Piano movers don’t just show up. They’ll do a pre-move visit to study the location and take measurements to figure out how to safely move the piano out of its old location and into its new location. The move might even involve some carpentry and the use of cranes. It’s a carefully coordinated operation.

Anonymous 0 Comments

A popular old cartoon and movie meme is a piano being hoisted to a window and then dropped on the sidewalk, so I assume that is how it is or was sometimes done. Back in the day, pianos were found in way more homes, including apartments, than now.

Anonymous 0 Comments

Not sure how the pros do it, but when I was in college me and my roommates lived next to an old lady who came over and asked to help her move her grand piano. We told her we didn’t know what the hell we were doing, but she assured us she just needed some strong guys to carry it outside. When we finally got it outside, it looked like a bull had ran through her hallway and out the front door. I recall thinking that there has to be people who move these things professionally because it was a nightmare.

Anonymous 0 Comments

I have a fun story about this actually. My dad went to elementary school in a one room schoolhouse in the midwest and they had a piano. When they built a bigger school someone 100 miles away got the piano. They actually lowered it by crane into the basement after it was poured and built the house over it. Eventually, many years later, those people were moving and needed the piano gone. Due to the virtues of old people Facebook my dad learned that they were just giving the piano away if you could get it out and my dad being the maguyver of blue collar Midwesterners wanted that thing bad.

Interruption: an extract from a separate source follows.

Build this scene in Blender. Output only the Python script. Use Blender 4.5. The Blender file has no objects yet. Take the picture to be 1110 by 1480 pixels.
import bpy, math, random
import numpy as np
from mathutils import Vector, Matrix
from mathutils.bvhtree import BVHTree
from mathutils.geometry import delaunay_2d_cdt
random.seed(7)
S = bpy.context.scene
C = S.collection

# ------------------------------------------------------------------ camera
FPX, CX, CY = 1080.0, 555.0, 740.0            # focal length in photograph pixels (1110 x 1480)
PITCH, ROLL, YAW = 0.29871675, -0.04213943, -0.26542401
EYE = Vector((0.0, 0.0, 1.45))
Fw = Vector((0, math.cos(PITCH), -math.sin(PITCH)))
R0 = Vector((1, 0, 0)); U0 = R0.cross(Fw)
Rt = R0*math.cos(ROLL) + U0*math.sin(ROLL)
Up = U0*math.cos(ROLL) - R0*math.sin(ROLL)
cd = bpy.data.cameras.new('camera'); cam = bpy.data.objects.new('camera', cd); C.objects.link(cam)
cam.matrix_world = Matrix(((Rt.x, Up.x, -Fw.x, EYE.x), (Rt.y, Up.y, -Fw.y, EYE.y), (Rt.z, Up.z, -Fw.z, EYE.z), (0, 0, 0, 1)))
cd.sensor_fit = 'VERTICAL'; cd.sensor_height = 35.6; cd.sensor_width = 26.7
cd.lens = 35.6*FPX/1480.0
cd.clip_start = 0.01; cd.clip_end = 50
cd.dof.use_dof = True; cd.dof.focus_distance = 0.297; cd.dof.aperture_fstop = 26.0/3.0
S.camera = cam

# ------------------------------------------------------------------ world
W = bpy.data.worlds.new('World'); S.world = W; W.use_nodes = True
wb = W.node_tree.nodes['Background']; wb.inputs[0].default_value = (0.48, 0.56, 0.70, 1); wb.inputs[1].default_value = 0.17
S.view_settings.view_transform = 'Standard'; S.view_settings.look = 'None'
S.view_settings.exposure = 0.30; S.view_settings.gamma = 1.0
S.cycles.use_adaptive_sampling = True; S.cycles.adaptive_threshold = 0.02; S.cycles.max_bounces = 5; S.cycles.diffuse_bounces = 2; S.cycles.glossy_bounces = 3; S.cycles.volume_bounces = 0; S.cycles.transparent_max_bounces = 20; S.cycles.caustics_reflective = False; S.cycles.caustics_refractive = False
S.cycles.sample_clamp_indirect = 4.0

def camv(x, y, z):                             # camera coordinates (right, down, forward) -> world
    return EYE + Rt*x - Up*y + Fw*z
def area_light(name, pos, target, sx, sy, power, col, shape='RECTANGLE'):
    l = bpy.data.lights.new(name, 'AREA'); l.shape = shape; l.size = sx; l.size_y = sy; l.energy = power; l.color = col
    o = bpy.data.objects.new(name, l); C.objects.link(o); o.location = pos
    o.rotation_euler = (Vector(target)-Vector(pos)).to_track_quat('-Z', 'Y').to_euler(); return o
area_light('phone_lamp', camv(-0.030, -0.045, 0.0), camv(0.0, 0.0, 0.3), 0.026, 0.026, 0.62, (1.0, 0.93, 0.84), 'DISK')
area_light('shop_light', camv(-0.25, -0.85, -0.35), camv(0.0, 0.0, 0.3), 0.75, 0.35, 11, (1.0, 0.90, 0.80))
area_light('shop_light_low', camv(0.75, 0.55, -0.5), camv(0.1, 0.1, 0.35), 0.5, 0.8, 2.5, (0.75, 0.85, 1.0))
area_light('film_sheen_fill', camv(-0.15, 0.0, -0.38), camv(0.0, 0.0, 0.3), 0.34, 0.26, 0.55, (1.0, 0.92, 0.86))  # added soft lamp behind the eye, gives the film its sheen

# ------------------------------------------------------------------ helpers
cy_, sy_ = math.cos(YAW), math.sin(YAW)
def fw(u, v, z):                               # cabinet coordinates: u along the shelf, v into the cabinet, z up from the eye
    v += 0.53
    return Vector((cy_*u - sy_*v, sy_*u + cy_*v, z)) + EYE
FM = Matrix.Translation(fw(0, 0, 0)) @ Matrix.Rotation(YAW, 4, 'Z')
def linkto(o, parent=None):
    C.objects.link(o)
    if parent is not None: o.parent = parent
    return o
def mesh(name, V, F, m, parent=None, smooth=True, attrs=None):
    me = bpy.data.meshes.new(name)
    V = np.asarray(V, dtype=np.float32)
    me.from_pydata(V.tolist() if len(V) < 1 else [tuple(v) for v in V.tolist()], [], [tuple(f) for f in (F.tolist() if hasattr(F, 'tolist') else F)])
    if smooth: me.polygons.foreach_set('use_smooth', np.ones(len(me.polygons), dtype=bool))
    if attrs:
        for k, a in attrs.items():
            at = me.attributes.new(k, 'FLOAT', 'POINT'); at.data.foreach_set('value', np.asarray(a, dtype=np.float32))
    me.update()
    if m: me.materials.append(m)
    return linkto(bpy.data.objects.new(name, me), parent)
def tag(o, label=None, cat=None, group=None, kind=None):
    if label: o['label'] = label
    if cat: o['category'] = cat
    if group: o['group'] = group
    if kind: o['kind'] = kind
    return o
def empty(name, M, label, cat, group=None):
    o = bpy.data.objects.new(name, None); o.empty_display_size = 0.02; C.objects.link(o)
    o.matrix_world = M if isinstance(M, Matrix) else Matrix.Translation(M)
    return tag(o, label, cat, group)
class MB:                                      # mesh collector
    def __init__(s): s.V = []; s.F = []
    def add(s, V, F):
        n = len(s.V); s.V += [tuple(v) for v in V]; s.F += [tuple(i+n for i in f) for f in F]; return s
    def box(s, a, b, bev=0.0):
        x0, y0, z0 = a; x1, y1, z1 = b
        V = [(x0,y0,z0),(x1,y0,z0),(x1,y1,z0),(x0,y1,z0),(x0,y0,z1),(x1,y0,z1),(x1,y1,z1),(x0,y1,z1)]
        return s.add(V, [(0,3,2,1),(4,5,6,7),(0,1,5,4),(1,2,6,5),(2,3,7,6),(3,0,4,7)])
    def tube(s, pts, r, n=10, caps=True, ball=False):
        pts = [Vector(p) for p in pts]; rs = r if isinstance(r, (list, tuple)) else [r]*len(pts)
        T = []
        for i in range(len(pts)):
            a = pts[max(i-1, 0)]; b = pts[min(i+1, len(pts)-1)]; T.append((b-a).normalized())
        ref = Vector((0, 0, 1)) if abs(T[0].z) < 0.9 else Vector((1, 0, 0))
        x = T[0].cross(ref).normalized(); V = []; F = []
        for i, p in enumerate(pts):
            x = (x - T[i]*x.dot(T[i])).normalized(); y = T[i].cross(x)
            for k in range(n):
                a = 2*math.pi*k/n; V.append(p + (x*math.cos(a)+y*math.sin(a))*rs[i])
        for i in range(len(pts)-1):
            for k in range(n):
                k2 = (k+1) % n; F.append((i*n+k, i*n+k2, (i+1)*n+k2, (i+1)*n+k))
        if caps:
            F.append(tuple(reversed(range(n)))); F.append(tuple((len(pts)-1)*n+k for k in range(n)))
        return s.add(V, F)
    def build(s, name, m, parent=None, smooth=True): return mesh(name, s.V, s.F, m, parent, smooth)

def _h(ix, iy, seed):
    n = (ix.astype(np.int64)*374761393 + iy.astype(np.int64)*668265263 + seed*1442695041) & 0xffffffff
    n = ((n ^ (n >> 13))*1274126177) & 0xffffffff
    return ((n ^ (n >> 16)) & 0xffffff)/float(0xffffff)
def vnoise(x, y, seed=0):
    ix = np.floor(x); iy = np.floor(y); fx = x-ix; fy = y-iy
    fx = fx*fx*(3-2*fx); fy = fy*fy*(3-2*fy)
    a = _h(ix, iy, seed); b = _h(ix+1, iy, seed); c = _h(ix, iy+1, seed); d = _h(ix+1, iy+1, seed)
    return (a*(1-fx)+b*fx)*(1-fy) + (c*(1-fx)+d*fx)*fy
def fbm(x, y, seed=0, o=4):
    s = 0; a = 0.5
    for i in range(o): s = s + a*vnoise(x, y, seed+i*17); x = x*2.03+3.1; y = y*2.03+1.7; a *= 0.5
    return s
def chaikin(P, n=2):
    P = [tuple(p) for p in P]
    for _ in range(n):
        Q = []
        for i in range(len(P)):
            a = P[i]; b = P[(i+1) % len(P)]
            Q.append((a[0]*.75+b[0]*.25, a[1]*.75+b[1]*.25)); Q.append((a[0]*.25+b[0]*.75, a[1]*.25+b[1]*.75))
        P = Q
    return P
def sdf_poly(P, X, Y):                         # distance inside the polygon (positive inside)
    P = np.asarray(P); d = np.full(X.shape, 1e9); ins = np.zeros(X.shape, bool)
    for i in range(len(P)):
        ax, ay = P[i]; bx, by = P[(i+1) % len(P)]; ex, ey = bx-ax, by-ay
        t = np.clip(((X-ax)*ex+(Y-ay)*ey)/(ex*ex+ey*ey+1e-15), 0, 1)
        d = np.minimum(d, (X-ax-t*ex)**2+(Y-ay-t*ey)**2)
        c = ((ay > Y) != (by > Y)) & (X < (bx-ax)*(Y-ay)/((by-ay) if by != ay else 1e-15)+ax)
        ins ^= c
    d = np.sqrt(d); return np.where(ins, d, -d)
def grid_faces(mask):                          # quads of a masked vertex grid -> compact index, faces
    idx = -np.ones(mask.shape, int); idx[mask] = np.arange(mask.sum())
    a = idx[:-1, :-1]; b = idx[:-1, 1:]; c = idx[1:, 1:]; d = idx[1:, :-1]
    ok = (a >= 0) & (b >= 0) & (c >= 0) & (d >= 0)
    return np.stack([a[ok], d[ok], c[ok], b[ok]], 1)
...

So he enlisted me, my uncle, my uncle’s big burley friend, and the guy who owned the place to get it out of the basement. We had to maneuver it around two corners to get it to the stairs which wasn’t bad, but the stairs were insane. The thing was a centimeter less wide than the staircase. Not even kidding. My dad was ecstatic. The legs didn’t come off but we did have to remove the railing on the staircase. We ended up making this pseudo ramp of plywood with cardboard, but we could only go about 4 feet and then had to replace a a back section with a front section so you could actually stand on the stairs. Two guys on the bottom pushing and praying their bodies didn’t give out and the thing came crashing down and smushed them. Two guys at the top trying to lift this fucking boulder from the bottom to reduce friction. Except it was on stairs so you’re actually trying to lift from a spot lower than your feet are setting while not leaning up against the thing so you don’t push back. And one guy at the top of the stairs pulling with a rope.

It was roughly a million degrees that summer day and nearly everyone broke in half, but we did eventually get the damn thing up and out and onto a trailer. We made a straight ramp and put it on rollers, like the roller boards in PE class, to roll it fairly easily into the house where it sat about ten feet from the door.

A couple years later my parents moved and my dad called me to ask to help move it again. I just hung up

Edit: I forgot to add, the thing sounds horrible and the company that made it actually typoed their own name on it. But nostalgia I guess

Anonymous 0 Comments

My parents’ piano needed specialist removal men: it then didn’t fit through any hallways or doors, but those men took a window pane out and winched it through like it happened every day. Which for them it likely did.